In summary, polarization-independent surface nanostructures are fabricated on Sb2S3 thin films by femtosecond laser irradiation via a microsphere in the far field and ambient air. By maintaining the material in the molten state, the dynamic weakening of the electric field during the laser processing is avoided, enabling polarization-independent nanostructuring. The formation of nanogrooves is attributed to the surface thermal stress, which results from repeated melting, re-solidification and super-cooling induced by the high-repetition-rate femtosecond laser irradiation. By precisely adjusting laser fluence, the feature sizes of surface nanostructures can be precisely controlled. At a laser fluence of 0.12 mJ cm⁻² and a scanning speed of 150 μm s⁻¹, the minimum size of approximately 38 nm (λ/27) is obtained. This laser nanostructuring strategy, acting in the far field and air ambient environment, brings great promise on the next generation of nanofabrication. Furthermore, the utilization of shorter laser wavelengths, in conjunction with smaller microspheres of a higher refractive index, can lead to a further reduction in the FWHM of PNJ, thereby enhancing machining accuracy potentially down to 10 nm. This strategy also has industrial scalability, and parallel direct writing via microsphere arrays can further improve processing speed and realize large-area nanostructuring. In the future, the potential of this strategy to realize nanostructuring on other materials will also be explored to broaden the work’s applicability.

Materials and methods

A femtosecond laser (HR-Sci-fs-3 + SHG, HUARAY, China) is applied in our experiment. The laser delivers tp = 250 fs pulses at λ = 1030 nm and a repetition rate of 45 MHz. A microsphere with a diameter of 50 μm (SLGMS, COSPHERIC, America) is secured by a holder and precisely aligned with the laser coaxial microscope system through a three-dimensional translation microstage (with the minimum resolution of 1 μm), as illustrated in Fig. S10. The laser beam is vertically focused onto the microsphere via a 10× objective lens with a numerical aperture (NA) of 0.25 to create photonic nanojets (PNJ). The sample is an amorphous Sb2S3 film at a thickness of 50 nm, which is deposited on silicon substrate via radio frequency sputtering (RF) at room temperature at a power of 30 W and a chamber base pressure of 5 × 10-9 Torr. The melting point of Sb2S3 is approximately 800 K. The sample is manipulated using a three-dimensional translation nanostage (NFS100-50PX, OptoSigma, Japan) at the minimum resolution of 10 nm.

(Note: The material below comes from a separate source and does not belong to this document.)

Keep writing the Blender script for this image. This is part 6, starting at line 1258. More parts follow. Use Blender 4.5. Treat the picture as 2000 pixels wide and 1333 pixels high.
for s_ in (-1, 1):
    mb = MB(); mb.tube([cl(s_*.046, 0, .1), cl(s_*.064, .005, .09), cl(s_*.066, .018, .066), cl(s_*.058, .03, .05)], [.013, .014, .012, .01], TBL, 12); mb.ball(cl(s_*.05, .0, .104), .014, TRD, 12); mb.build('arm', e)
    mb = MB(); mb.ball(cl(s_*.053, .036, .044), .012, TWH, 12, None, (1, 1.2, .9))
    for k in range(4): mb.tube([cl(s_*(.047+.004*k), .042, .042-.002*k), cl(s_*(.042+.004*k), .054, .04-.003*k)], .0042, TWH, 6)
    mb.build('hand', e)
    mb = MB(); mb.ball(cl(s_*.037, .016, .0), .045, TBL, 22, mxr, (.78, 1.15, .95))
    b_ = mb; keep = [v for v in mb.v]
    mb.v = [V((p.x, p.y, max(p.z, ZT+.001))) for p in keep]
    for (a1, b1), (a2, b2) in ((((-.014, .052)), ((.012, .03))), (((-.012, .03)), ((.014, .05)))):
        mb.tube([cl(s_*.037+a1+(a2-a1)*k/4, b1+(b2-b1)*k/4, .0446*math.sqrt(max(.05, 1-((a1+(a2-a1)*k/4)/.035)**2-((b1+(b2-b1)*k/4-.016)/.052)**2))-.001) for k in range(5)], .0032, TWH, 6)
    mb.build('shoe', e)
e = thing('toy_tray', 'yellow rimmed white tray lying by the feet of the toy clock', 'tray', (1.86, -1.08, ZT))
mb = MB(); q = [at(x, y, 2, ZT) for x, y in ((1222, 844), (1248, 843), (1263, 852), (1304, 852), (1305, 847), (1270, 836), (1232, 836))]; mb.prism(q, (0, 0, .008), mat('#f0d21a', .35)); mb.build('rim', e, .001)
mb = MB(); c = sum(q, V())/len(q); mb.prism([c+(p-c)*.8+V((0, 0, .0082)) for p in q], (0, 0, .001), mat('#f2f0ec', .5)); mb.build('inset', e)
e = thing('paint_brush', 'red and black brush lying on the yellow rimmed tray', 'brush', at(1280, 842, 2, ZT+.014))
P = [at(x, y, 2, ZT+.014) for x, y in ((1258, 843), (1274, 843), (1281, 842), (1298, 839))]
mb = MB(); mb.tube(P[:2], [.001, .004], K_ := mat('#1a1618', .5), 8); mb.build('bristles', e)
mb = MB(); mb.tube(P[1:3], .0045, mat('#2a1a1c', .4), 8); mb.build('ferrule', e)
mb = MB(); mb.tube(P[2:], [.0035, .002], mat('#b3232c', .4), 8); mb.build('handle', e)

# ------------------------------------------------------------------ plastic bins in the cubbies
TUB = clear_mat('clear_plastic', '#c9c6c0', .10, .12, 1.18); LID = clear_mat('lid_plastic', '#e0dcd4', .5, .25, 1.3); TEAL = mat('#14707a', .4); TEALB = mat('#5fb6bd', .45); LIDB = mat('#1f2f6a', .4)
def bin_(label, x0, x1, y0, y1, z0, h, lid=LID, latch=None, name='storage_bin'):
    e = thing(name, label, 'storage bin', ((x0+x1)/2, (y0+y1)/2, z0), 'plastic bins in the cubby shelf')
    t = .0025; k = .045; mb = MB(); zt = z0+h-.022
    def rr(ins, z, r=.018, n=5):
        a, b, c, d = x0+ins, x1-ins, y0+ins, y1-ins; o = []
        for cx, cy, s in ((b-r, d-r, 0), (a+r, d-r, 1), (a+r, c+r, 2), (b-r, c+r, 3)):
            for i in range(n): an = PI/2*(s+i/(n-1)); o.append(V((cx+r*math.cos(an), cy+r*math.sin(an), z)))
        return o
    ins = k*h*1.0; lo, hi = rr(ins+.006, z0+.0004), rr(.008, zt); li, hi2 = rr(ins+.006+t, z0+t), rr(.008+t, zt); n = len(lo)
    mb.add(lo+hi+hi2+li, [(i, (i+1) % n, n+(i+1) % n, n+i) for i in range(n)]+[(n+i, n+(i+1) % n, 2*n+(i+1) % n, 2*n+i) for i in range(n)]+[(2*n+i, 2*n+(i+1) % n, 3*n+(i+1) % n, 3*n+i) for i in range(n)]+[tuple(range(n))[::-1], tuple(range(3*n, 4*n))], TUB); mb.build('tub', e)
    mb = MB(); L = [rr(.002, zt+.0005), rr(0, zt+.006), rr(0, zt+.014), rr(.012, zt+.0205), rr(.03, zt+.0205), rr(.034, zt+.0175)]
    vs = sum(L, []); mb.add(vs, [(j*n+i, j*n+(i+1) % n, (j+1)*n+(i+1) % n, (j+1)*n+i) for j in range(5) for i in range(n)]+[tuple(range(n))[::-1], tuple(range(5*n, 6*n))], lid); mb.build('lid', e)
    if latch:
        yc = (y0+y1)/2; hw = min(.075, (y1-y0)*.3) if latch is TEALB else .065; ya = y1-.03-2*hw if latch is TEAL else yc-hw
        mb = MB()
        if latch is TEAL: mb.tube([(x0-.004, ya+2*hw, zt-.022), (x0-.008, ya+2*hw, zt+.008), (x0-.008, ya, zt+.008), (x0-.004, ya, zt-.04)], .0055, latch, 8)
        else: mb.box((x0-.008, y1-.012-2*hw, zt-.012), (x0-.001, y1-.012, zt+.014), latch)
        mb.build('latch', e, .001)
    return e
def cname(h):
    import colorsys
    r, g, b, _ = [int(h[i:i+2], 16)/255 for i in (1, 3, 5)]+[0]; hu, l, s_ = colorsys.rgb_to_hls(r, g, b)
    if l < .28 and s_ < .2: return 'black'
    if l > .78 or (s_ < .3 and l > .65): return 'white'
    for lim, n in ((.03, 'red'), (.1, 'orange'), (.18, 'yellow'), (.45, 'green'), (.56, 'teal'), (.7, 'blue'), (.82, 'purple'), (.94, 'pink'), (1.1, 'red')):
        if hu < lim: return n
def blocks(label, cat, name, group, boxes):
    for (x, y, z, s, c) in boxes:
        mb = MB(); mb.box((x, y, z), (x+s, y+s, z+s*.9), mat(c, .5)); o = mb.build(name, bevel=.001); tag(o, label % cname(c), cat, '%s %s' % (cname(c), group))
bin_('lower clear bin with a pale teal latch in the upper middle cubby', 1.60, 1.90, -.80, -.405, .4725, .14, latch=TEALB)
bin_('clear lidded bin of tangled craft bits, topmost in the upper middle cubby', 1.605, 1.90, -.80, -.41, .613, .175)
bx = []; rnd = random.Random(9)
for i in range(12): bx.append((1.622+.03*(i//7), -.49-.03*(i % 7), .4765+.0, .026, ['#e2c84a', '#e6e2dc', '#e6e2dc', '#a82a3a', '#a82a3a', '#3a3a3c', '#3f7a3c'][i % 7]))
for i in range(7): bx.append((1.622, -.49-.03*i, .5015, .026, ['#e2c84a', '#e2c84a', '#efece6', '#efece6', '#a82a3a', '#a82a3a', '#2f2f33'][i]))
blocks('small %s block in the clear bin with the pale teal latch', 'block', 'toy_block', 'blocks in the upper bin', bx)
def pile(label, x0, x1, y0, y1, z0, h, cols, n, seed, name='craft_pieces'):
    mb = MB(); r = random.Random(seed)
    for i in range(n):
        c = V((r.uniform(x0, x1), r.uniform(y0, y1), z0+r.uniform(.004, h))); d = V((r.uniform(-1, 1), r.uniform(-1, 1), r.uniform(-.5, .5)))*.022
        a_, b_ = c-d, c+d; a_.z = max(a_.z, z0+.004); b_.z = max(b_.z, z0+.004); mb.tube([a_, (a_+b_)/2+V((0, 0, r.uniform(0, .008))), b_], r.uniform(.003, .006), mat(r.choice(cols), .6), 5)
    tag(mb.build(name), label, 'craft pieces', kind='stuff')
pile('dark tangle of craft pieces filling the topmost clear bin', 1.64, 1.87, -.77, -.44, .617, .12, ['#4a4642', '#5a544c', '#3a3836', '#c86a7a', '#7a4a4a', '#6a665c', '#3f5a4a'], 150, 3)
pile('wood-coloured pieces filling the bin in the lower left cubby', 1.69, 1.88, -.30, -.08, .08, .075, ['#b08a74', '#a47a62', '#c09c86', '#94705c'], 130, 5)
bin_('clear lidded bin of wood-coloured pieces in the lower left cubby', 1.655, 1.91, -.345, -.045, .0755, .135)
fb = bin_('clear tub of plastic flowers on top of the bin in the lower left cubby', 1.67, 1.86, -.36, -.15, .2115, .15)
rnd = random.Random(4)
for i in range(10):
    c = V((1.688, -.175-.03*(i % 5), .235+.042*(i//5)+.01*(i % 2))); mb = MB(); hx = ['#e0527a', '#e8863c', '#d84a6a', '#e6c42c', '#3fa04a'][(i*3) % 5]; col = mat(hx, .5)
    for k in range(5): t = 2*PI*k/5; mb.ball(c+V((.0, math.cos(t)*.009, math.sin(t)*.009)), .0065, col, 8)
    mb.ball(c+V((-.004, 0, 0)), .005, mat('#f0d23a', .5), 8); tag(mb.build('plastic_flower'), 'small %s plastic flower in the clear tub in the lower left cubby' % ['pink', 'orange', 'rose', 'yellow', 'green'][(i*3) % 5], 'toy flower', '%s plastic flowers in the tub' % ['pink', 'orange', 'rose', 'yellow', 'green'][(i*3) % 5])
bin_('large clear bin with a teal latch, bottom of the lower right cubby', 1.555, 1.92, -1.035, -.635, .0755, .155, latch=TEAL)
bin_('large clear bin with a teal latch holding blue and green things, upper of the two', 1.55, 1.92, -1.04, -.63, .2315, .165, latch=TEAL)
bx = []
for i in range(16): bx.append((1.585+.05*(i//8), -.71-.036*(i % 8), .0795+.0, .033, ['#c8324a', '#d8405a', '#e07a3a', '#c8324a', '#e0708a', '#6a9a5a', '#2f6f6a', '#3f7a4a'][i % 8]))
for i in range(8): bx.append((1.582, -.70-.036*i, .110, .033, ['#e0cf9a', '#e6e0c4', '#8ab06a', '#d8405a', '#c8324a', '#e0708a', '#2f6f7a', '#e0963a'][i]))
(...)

The PNJ generated by microspheres and the electric field distribution during the laser processing are simulated using the Lumerical Solutions software, which is based on the Finite-Different Time-Domain (FDTD) method. The surface morphology is characterized by a scanning electron microscope (SEM, SUPRA55 SAPPHIRE, CARL ZEISS, Germany). For three-dimensional morphological characterization and cross-sectional profile analyses, an atomic force microscope (AFM; CYPHER S, ASYLUM RESEARCH, England) is used.